Ms. Caldwell confirmed that if companies hope to receive cooperation credit, a comprehensive and credible internal investigation is essential: “Put simply, if a company wants cooperation credit, we expect that company to conduct a thorough internal investigation and to turn over evidence of wrongdoing to our prosecutors in a timely and complete way.” She proceeded to identify several key features of such an investigation:

  • Investigations must identify culpable individuals. “Perhaps most critically,” Justice expects cooperating companies to identify culpable individuals and to provide all facts related to their conduct. Individual prosecutions remain a top Justice priority.
  • Investigations must be independent and credible. Caldwell emphasized that investigations must be “designed to uncover the facts, not to spread company talking points or whitewash the truth.”
  • Investigations should be appropriately tailored. Seeking to respond to criticism that internal investigations may cost enormous sums of time and money, Ms. Caldwell explained that the company, and not Justice, can determine the extent of the investigation. Justice does “not expect companies to aimlessly boil the ocean.” By way of example, she noted that if a company identifies an FCPA investigation in one country but “has no basis to suspect that violations are occurring elsewhere, we would not necessarily expect it to extend its investigation beyond the conduct in that country.”

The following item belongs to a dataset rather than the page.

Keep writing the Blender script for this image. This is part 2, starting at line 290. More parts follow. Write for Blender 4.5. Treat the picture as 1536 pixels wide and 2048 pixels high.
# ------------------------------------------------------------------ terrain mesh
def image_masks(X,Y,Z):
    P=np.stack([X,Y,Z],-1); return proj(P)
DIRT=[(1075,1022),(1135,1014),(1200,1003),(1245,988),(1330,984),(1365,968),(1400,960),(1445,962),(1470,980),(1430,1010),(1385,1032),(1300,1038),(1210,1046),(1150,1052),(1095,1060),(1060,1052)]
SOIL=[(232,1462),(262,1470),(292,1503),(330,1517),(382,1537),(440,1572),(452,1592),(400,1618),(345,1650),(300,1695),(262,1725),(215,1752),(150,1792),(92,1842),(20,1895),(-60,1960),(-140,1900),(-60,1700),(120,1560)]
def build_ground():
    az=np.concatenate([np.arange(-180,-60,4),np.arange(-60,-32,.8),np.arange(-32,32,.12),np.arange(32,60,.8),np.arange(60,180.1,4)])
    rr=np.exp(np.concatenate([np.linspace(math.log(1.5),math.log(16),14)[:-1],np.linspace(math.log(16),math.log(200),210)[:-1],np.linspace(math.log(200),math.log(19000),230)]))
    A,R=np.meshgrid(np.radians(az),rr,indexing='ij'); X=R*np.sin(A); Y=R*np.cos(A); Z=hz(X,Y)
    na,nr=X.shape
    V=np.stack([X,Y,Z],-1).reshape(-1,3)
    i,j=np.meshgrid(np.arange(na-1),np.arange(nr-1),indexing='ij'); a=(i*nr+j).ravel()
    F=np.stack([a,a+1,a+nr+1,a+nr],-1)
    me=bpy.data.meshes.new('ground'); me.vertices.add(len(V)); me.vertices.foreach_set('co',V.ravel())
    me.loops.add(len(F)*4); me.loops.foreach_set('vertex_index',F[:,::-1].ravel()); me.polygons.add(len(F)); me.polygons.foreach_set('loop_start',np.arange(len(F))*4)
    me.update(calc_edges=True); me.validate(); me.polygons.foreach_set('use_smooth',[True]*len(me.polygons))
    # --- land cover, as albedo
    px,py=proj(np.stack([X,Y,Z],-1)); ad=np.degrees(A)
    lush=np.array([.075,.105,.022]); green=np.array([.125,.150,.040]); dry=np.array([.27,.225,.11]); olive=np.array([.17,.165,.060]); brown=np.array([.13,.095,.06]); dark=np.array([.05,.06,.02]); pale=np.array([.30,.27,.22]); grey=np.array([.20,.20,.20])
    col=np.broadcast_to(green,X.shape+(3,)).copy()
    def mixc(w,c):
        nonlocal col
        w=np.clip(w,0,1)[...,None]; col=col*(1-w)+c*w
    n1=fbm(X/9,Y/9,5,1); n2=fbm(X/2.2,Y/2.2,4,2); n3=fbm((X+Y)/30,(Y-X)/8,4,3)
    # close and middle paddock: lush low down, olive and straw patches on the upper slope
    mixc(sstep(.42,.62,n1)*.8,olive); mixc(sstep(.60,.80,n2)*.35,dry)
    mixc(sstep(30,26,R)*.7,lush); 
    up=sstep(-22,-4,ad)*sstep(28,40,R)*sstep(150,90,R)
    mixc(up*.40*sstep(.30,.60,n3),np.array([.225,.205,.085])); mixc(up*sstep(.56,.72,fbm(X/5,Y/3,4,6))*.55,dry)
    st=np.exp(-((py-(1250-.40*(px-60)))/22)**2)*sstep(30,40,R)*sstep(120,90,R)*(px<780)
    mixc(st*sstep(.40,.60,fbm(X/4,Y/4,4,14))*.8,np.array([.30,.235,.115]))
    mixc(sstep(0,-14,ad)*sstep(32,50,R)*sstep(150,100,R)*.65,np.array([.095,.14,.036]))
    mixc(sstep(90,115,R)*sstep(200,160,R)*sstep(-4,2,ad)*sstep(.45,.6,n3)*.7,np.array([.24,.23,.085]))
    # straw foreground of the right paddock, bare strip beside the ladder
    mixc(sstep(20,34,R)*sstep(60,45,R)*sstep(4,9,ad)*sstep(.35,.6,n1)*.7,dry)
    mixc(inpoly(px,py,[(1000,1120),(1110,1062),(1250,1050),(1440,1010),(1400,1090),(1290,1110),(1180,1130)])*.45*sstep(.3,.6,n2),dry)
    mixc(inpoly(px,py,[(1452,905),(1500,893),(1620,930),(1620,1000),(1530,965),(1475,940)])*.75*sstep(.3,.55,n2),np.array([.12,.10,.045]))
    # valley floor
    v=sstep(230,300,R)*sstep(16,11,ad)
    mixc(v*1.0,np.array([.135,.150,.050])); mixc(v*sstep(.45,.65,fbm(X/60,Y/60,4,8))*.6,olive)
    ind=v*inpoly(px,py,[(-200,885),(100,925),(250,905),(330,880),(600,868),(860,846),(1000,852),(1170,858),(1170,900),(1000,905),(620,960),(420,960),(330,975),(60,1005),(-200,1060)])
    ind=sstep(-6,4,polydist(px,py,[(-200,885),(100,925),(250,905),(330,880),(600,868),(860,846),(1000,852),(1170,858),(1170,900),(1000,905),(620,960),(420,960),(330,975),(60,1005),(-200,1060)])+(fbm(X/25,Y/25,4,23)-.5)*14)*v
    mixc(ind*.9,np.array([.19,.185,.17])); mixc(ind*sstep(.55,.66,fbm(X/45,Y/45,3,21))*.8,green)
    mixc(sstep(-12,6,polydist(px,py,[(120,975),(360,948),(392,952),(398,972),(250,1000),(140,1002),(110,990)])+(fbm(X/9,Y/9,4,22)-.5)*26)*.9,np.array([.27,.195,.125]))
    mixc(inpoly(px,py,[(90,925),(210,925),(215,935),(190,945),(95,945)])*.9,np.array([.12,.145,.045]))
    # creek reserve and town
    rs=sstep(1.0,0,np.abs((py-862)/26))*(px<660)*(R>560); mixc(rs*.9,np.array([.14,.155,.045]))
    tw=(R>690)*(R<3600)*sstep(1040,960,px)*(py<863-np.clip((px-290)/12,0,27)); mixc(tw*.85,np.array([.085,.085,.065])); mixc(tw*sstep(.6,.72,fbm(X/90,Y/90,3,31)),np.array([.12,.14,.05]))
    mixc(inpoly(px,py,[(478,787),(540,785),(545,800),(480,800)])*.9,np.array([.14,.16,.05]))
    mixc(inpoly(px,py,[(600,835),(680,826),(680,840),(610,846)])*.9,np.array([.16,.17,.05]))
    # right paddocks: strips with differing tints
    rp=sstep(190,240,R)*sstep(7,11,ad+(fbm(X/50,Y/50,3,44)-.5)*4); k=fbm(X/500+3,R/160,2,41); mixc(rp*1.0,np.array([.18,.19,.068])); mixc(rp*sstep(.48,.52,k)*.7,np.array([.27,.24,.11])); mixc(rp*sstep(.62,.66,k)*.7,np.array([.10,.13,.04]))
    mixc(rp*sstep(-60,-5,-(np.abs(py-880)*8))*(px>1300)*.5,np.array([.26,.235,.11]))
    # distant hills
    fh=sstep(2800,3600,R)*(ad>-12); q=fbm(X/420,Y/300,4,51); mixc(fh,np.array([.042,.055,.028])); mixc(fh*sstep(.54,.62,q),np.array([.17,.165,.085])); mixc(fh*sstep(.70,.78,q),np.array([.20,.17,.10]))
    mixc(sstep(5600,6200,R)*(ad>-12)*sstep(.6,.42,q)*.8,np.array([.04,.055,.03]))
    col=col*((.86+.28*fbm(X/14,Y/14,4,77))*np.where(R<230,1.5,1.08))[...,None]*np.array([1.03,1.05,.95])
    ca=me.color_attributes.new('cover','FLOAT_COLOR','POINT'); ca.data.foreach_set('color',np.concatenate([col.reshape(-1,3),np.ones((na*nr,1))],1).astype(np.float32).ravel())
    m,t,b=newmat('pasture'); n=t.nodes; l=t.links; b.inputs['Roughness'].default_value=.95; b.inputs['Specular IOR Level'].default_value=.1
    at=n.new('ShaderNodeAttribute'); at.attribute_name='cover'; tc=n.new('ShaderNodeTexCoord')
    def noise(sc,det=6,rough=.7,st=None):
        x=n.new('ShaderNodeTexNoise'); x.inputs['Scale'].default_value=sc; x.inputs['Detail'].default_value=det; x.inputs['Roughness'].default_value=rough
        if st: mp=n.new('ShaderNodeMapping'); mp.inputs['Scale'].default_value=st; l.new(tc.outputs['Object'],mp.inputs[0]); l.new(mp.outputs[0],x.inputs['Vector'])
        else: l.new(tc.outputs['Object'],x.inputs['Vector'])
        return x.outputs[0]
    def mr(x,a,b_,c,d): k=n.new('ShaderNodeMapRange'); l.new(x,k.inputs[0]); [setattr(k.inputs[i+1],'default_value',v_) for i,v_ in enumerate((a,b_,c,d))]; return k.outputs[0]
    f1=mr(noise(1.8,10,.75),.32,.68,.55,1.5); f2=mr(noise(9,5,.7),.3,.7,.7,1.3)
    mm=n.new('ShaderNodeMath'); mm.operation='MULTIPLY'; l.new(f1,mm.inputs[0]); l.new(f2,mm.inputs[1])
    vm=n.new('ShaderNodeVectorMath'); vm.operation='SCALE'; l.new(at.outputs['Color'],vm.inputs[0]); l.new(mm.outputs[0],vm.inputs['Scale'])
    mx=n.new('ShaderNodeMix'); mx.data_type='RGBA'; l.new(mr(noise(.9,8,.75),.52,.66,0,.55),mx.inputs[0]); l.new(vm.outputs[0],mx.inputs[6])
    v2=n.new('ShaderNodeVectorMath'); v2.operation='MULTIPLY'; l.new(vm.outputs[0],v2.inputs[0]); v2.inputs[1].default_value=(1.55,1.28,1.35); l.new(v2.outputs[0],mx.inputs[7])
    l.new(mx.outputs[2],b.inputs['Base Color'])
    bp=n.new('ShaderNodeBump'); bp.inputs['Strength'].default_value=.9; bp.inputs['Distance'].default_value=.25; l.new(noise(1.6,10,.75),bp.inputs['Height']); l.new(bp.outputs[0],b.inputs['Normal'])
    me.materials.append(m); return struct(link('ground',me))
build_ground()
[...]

The internal investigation does not occur in a vacuum, but rather takes place in conjunction with the Criminal Division’s investigation. Ms. Caldwell confirmed that Justice will proceed with its own investigation and will “pressure test” the company’s internal investigation. On the flip side, she stressed that Justice should engage in an “open dialogue” with cooperating corporations and help them by sharing the areas of interest identified by Justice: “I tell my prosecutors that where possible, if it would not compromise our own investigation, we should share information about our investigation with a cooperating company to help focus the company’s internal inquiry.”

Choosing not to cooperate in a timely fashion or at all will have negative consequences

While acknowledging a company’s right not to cooperate, Ms. Caldwell stressed that the failure to cooperate – either in a timely fashion or at all – will have negative consequences when it comes to making a charging decision. For example, she advised that the lack of cooperation was a “tipping point” in recent investigations that led to significant charges and guilty pleas. She further cautioned that while the failure to cooperate may delay Justice’s investigation, it will not “thwart” their investigation.

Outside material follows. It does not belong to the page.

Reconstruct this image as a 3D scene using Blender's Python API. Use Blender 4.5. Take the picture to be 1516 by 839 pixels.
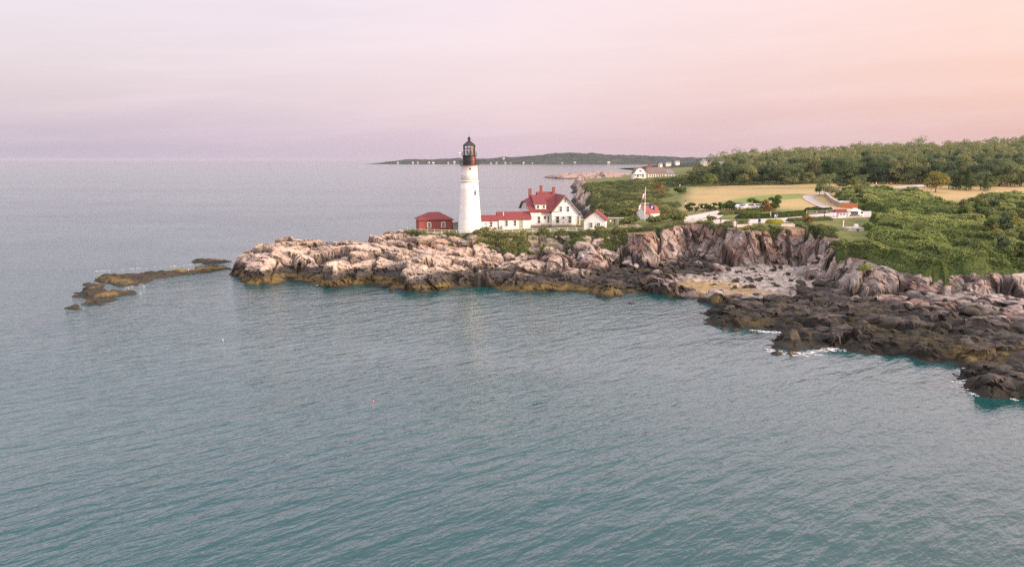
import bpy, bmesh, math, random
import numpy as np
from mathutils import Vector, Matrix

for o in list(bpy.data.objects):
    bpy.data.objects.remove(o, do_unlink=True)
SC = bpy.context.scene
COL = SC.collection
R = math.radians

# ------------------------------------------------------------------ camera, sky, sun, exposure
FPX, PITCH, CAMH = 1130.0, R(9.18), 26.0
cd = bpy.data.cameras.new('camera')
cam = bpy.data.objects.new('camera', cd); COL.objects.link(cam)
cam.location = (0, 0, CAMH)
cam.rotation_euler = (R(90) - PITCH, 0, 0)
cd.sensor_width = 36.0; cd.lens = FPX / 1516.0 * 36.0
cd.clip_start = 0.5; cd.clip_end = 80000
SC.camera = cam

SUN_DIR = Vector((0.88, -0.42, 0.23)).normalized()      # towards the low sun, beyond the land on the right
sl = bpy.data.lights.new('sun', 'SUN'); sun = bpy.data.objects.new('sun', sl); COL.objects.link(sun)
sl.energy = 4.6; sl.angle = R(7); sl.color = (1.0, 0.74, 0.56)
sun.rotation_euler = SUN_DIR.to_track_quat('Z', 'Y').to_euler()

world = bpy.data.worlds.new('World'); SC.world = world; world.use_nodes = True
wn = world.node_tree; wn.nodes.clear()
def N(t, typ, **kw):
    n = t.nodes.new(typ)
    for k, v in kw.items():
        if hasattr(n, k): setattr(n, k, v)
        else: n.inputs[k].default_value = v
    return n
def L(t, a, ao, b, bi): t.links.new(a.outputs[ao], b.inputs[bi])
def M(t, op, a=None, b=None, c=None, clamp=False):
    n = t.nodes.new('ShaderNodeMath'); n.operation = op; n.use_clamp = clamp
    for i, v in enumerate((a, b, c)):
        if v is None: continue
        if isinstance(v, (int, float)): n.inputs[i].default_value = v
        else: t.links.new(v, n.inputs[i])
    return n.outputs[0]
def ramp(t, fac, stops, interp='LINEAR'):
    n = t.nodes.new('ShaderNodeValToRGB'); cr = n.color_ramp; cr.interpolation = interp
    while len(cr.elements) < len(stops): cr.elements.new(0.5)
    for e, (p, c) in zip(cr.elements, stops):
        e.position = p; e.color = (c[0], c[1], c[2], 1)
    t.links.new(fac, n.inputs[0]); return n.outputs[0]
def mix(t, fac, a, b, mode='MIX'):
    n = t.nodes.new('ShaderNodeMix'); n.data_type = 'RGBA'; n.blend_type = mode; n.clamp_factor = True
    for i, v in ((0, fac), (6, a), (7, b)):
        if isinstance(v, (int, float)): n.inputs[i].default_value = v
        elif isinstance(v, (tuple, list)): n.inputs[i].default_value = (v[0], v[1], v[2], 1)
        else: t.links.new(v, n.inputs[i])
    return n.outputs[2]
def noise(t, vec, scale, detail=3, rough=0.55, dist=0.0):
    n = t.nodes.new('ShaderNodeTexNoise'); n.inputs['Scale'].default_value = scale
    n.inputs['Detail'].default_value = detail; n.inputs['Roughness'].default_value = rough
    n.inputs['Distortion'].default_value = dist
    if vec is not None: t.links.new(vec, n.inputs['Vector'])
    return n.outputs[0]
def mapping(t, vec, rot=(0, 0, 0), scale=(1, 1, 1), loc=(0, 0, 0)):
    if any(rot):                                     # turn first, then stretch along the turned axes
        r = t.nodes.new('ShaderNodeMapping'); r.inputs['Rotation'].default_value = rot
        t.links.new(vec, r.inputs['Vector']); vec = r.outputs[0]
    n = t.nodes.new('ShaderNodeMapping')
    n.inputs['Scale'].default_value = scale; n.inputs['Location'].default_value = loc
    t.links.new(vec, n.inputs['Vector']); return n.outputs[0]
def srgb(r, g, b):
    f = lambda v: (v / 255 / 12.92) if v / 255 <= 0.04045 else ((v / 255 + 0.055) / 1.055) ** 2.4
    return (f(r), f(g), f(b))

sky = N(wn, 'ShaderNodeTexSky'); sky.sky_type = 'NISHITA'; sky.sun_disc = False
sky.sun_elevation = math.asin(SUN_DIR.z); sky.sun_rotation = math.atan2(SUN_DIR.x, SUN_DIR.y)
sky.air_density = 1.5; sky.dust_density = 4.0
tc = N(wn, 'ShaderNodeTexCoord'); sep = N(wn, 'ShaderNodeSeparateXYZ'); L(wn, tc, 'Generated', sep, 0)
dx, dy, dz = sep.outputs[0], sep.outputs[1], sep.outputs[2]
az = M(wn, 'MULTIPLY_ADD', M(wn, 'ARCTAN2', dx, dy), 1 / math.pi, 0.5, clamp=True)      # 0.5 straight ahead, 0.68 frame edge
low = ramp(wn, az, [(0.0, srgb(205, 190, 200)), (0.30, srgb(192, 182, 202)), (0.42, srgb(208, 192, 210)), (0.50, srgb(222, 197, 210)),
                    (0.60, srgb(224, 189, 195)), (0.70, srgb(228, 184, 178)), (0.86, srgb(255, 200, 165)), (1.0, srgb(240, 205, 190))])
high = ramp(wn, az, [(0.0, srgb(225, 212, 222)), (0.30, srgb(216, 197, 214)), (0.42, srgb(226, 205, 221)), (0.50, srgb(237, 213, 224)),
                     (0.60, srgb(243, 211, 214)), (0.70, srgb(250, 204, 194)), (0.86, srgb(255, 212, 190)), (1.0, srgb(245, 222, 212))])
warp = noise(wn, mapping(wn, tc.outputs['Generated'], scale=(1.6, 1.6, 12)), 2.0, 4, 0.55)
el = M(wn, 'ADD', dz, M(wn, 'MULTIPLY', M(wn, 'SUBTRACT', warp, 0.5), 0.10))
t1 = M(wn, 'DIVIDE', el, 0.19, clamp=True)
cA = mix(wn, t1, low, high)
up = mix(wn, M(wn, 'DIVIDE', M(wn, 'SUBTRACT', dz, 0.42), 0.45, clamp=True), cA, (.66, .64, .78))       # dimmer overhead
up = mix(wn, M(wn, 'MULTIPLY', M(wn, 'MULTIPLY_ADD', dy, -1.2, 0.1, clamp=True), .8), up, (2.1, 1.8, 1.8))     # bright sky added behind the camera as fill for the front walls
bandk = M(wn, 'MULTIPLY', M(wn, 'DIVIDE', M(wn, 'SUBTRACT', dz, 0.205), 0.06, clamp=True), M(wn, 'DIVIDE', M(wn, 'SUBTRACT', 0.43, dz), 0.16, clamp=True))
up = mix(wn, M(wn, 'MULTIPLY', bandk, .75), up, (2.5, 2.0, 2.24))     # bright sky band added above the frame for the water to reflect
up = mix(wn, M(wn, 'DIVIDE', M(wn, 'SUBTRACT', dz, 0.80), 0.10, clamp=True), up, (2.9, 2.7, 2.8))     # bright zenith cap added to light the foliage from above
streak = noise(wn, mapping(wn, tc.outputs['Generated'], rot=(0, R(4), 0), scale=(2.2, 2.2, 26)), 1.5, 5, 0.6)
up = mix(wn, M(wn, 'MULTIPLY', M(wn, 'SUBTRACT', streak, 0.45, clamp=True), 0.9), up, srgb(244, 226, 234))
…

The Filip Memo and other resources on charging decisions and corporate compliance

Although recognizing the desire for a matrix for charging decisions, Ms. Caldwell explained that a “rote formula” would be detrimental to the individualized determination of justice in a given case. That said, she reiterated that Justice has for years publicly disclosed the factors that prosecutors must evaluate during corporate charging considerations. These considerations are reflected in the nine Principles of Prosecution of Business Organizations, which are set forth in the Filip Memo (available here in PDF). These factors help determine whether the corporation will be charged or will receive a deferred prosecution agreement (DPA), non-prosecution agreement (NPA) or a declination of prosecution. These factors provide companies an opportunity to advocate. According to Ms. Caldwell, in “virtually every instance, we invite company counsel to make a presentation regarding the application of the Filip factors in the case at hand before making a charging decision.” Moreover, after making a charging decision, Justice will provide an explanation of the key factors that led to its decision. Ms. Caldwell advised that the department’s resolutions should be providing even more information in this regard in the future.

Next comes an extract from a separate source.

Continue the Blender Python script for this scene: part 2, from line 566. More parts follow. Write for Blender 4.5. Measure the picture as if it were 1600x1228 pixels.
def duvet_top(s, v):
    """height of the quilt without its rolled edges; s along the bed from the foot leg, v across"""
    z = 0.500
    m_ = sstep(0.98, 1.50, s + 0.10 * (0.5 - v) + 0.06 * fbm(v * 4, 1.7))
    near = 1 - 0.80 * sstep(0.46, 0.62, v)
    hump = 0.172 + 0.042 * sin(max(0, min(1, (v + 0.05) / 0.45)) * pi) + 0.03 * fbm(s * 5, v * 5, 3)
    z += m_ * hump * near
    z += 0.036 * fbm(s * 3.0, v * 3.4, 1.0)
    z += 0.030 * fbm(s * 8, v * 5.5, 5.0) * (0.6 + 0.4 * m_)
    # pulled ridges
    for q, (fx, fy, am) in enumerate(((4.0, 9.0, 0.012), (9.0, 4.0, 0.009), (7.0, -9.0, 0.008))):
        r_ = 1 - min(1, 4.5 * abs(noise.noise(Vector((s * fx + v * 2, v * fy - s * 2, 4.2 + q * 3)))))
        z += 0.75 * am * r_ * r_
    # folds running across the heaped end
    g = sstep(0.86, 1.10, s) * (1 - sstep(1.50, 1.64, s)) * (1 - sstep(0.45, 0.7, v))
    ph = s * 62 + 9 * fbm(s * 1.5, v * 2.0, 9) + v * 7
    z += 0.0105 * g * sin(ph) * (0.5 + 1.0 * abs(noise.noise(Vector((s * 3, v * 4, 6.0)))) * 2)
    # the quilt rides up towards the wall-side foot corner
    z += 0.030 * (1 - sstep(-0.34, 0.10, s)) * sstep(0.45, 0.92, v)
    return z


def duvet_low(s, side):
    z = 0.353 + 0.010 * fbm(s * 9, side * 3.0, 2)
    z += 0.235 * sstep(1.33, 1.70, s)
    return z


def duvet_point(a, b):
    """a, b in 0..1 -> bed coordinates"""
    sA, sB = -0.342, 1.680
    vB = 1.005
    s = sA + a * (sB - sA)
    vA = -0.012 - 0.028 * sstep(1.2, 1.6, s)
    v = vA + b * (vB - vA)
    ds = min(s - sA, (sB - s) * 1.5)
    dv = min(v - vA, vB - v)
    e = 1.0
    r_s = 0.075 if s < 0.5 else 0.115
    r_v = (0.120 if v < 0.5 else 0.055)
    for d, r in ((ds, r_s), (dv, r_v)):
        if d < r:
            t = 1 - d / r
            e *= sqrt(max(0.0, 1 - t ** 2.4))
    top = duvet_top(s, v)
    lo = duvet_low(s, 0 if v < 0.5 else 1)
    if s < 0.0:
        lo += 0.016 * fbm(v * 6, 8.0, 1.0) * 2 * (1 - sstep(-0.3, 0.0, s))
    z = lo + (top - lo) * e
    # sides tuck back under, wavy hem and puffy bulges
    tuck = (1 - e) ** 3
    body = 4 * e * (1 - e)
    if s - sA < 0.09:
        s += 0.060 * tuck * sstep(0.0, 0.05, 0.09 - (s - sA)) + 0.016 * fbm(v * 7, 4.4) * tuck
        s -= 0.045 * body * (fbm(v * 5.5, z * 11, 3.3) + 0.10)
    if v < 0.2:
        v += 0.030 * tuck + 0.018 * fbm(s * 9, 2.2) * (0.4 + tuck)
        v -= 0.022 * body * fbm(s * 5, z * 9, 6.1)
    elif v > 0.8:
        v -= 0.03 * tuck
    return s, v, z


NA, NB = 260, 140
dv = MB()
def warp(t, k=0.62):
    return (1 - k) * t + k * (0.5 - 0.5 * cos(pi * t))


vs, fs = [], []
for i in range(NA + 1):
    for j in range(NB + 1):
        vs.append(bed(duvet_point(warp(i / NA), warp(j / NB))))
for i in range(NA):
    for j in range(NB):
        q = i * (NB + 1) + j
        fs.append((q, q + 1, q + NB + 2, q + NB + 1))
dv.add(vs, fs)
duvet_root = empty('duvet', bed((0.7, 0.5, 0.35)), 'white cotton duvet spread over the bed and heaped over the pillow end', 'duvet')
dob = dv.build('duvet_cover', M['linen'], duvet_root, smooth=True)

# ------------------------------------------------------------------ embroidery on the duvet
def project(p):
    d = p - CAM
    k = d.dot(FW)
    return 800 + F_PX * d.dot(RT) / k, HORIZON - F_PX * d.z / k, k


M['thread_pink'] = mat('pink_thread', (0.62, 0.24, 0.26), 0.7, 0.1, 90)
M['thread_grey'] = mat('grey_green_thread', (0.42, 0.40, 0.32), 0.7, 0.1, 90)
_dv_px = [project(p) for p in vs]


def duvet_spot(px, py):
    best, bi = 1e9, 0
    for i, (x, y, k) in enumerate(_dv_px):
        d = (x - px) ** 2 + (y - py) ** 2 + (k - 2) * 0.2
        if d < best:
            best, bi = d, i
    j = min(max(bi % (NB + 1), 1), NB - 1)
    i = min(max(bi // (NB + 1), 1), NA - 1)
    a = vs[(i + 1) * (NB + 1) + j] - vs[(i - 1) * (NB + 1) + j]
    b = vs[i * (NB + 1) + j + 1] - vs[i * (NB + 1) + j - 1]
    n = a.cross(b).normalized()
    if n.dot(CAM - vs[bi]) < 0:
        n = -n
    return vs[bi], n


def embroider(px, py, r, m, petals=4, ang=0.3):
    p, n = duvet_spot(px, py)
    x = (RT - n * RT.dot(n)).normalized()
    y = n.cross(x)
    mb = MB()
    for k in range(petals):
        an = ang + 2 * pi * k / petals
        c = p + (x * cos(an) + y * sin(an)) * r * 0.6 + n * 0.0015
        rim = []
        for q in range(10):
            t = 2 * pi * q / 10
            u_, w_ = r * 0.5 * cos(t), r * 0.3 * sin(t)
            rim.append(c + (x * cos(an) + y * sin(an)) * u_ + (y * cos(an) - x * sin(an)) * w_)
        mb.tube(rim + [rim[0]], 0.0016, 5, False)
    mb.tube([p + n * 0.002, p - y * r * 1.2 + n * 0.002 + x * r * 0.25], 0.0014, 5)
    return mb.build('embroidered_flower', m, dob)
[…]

Ms. Caldwell closed by offering suggestions about where companies and their counsel should look for guidance on charging decisions and on compliance programs. First, she assured that DPAs and NPAs in actual cases provide excellent guidance, noting that “[c]ompanies seeking to measure their own compliance programs need look no further than many of the resolutions we have made publicly available.” Second, she referred the audience to the Foreign Corrupt Practices Act (FCPA) Resource Guide published by the Justice Department and the Securities and Exchange Commission (which is available here in PDF). In particular, she noted the FCPA Resource Guide’s section on declinations. Finally, she pointed to Justice’s own FCPA website, which posts relevant enforcement actions as well as opinion letters.

Takeaways

As readers of Subject to Inquiry are well aware, even the suggestion of corporate prosecution can be devastating. That is why transparency and guidance such as that provided by Ms. Caldwell and the FCPA Resource Guide are crucial to helping corporations understand the risks faced by companies who have identified potential wrongdoing as well as the potential and significant benefits of active cooperation. Of course, even more importantly, companies should draw upon this guidance to make sure they have implemented robust compliance programs to help ensure they do everything possible to minimize the potential for wrongdoing in the first instance.